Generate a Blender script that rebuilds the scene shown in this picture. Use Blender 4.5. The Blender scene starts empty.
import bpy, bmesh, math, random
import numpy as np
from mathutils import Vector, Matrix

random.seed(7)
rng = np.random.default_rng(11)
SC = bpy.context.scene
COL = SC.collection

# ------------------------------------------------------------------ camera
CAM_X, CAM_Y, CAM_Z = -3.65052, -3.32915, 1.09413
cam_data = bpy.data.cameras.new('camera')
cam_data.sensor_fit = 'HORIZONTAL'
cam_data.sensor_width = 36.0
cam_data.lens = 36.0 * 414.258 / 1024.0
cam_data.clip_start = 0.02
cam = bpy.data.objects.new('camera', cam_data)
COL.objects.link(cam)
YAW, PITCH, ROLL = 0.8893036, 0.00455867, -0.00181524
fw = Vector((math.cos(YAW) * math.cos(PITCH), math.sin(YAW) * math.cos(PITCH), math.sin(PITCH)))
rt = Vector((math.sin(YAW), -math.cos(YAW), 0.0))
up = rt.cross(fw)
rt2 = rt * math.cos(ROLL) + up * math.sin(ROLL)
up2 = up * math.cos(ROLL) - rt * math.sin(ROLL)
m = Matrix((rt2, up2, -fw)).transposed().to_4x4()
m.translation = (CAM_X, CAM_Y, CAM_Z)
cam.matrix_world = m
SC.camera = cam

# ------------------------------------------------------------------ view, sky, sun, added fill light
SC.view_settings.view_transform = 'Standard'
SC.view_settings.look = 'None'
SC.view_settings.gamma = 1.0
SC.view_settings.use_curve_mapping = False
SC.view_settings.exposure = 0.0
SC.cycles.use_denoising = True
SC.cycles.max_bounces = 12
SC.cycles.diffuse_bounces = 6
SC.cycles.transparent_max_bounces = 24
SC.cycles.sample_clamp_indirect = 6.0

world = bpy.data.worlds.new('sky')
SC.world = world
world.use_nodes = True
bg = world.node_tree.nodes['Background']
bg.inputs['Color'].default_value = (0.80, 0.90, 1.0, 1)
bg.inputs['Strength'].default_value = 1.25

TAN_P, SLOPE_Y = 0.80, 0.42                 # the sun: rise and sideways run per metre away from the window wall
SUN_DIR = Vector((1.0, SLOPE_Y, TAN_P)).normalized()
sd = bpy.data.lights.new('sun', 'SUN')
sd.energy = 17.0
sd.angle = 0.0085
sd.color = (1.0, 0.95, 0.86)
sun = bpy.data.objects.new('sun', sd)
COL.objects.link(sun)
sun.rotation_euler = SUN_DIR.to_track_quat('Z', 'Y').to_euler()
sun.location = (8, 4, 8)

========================

Set down the material above again, word for word.

__FINAL RESULT__
Generate a Blender script that rebuilds the scene shown in this picture. Use Blender 4.5. The Blender scene starts empty.
import bpy, bmesh, math, random
import numpy as np
from mathutils import Vector, Matrix

random.seed(7)
rng = np.random.default_rng(11)
SC = bpy.context.scene
COL = SC.collection

# ------------------------------------------------------------------ camera
CAM_X, CAM_Y, CAM_Z = -3.65052, -3.32915, 1.09413
cam_data = bpy.data.cameras.new('camera')
cam_data.sensor_fit = 'HORIZONTAL'
cam_data.sensor_width = 36.0
cam_data.lens = 36.0 * 414.258 / 1024.0
cam_data.clip_start = 0.02
cam = bpy.data.objects.new('camera', cam_data)
COL.objects.link(cam)
YAW, PITCH, ROLL = 0.8893036, 0.00455867, -0.00181524
fw = Vector((math.cos(YAW) * math.cos(PITCH), math.sin(YAW) * math.cos(PITCH), math.sin(PITCH)))
rt = Vector((math.sin(YAW), -math.cos(YAW), 0.0))
up = rt.cross(fw)
rt2 = rt * math.cos(ROLL) + up * math.sin(ROLL)
up2 = up * math.cos(ROLL) - rt * math.sin(ROLL)
m = Matrix((rt2, up2, -fw)).transposed().to_4x4()
m.translation = (CAM_X, CAM_Y, CAM_Z)
cam.matrix_world = m
SC.camera = cam

# ------------------------------------------------------------------ view, sky, sun, added fill light
SC.view_settings.view_transform = 'Standard'
SC.view_settings.look = 'None'
SC.view_settings.gamma = 1.0
SC.view_settings.use_curve_mapping = False
SC.view_settings.exposure = 0.0
SC.cycles.use_denoising = True
SC.cycles.max_bounces = 12
SC.cycles.diffuse_bounces = 6
SC.cycles.transparent_max_bounces = 24
SC.cycles.sample_clamp_indirect = 6.0

world = bpy.data.worlds.new('sky')
SC.world = world
world.use_nodes = True
bg = world.node_tree.nodes['Background']
bg.inputs['Color'].default_value = (0.80, 0.90, 1.0, 1)
bg.inputs['Strength'].default_value = 1.25

TAN_P, SLOPE_Y = 0.80, 0.42                 # the sun: rise and sideways run per metre away from the window wall
SUN_DIR = Vector((1.0, SLOPE_Y, TAN_P)).normalized()
sd = bpy.data.lights.new('sun', 'SUN')
sd.energy = 17.0
sd.angle = 0.0085
sd.color = (1.0, 0.95, 0.86)
sun = bpy.data.objects.new('sun', sd)
COL.objects.link(sun)
sun.rotation_euler = SUN_DIR.to_track_quat('Z', 'Y').to_euler()
sun.location = (8, 4, 8)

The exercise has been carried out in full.